What to produce
Note how many lines contain "scene" and give that number, with nothing else.

Provided material
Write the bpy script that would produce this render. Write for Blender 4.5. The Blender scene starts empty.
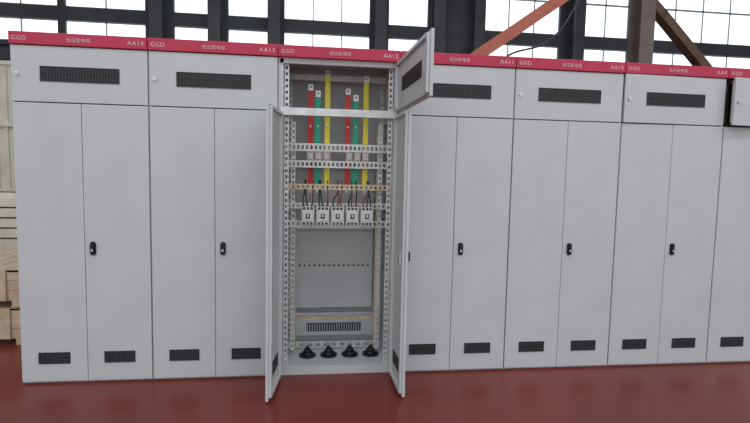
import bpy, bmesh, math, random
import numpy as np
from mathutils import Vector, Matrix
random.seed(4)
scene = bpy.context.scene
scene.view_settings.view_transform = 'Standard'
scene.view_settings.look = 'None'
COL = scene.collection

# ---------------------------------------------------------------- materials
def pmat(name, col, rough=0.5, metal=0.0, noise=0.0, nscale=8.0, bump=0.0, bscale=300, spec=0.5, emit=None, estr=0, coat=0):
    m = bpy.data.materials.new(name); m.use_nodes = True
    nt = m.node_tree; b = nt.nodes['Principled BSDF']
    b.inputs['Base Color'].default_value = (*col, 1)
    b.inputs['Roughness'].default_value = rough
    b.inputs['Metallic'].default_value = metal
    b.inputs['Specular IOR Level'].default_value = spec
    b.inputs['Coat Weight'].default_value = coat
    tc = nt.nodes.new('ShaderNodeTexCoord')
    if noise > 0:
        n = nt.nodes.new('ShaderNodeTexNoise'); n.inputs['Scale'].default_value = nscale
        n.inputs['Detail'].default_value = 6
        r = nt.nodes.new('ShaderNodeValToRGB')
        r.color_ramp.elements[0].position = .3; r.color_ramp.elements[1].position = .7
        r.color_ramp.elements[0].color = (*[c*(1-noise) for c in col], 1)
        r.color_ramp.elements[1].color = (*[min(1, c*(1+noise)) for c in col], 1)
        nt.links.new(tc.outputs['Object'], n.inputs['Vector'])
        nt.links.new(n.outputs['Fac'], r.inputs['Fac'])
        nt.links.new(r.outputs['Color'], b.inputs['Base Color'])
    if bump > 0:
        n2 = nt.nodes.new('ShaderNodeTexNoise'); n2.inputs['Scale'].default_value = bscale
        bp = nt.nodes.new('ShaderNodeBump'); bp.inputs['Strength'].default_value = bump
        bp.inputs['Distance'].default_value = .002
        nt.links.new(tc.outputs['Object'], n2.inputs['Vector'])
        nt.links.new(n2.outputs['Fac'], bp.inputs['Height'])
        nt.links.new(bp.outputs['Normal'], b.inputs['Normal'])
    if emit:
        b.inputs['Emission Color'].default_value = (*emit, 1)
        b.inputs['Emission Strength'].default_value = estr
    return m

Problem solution
5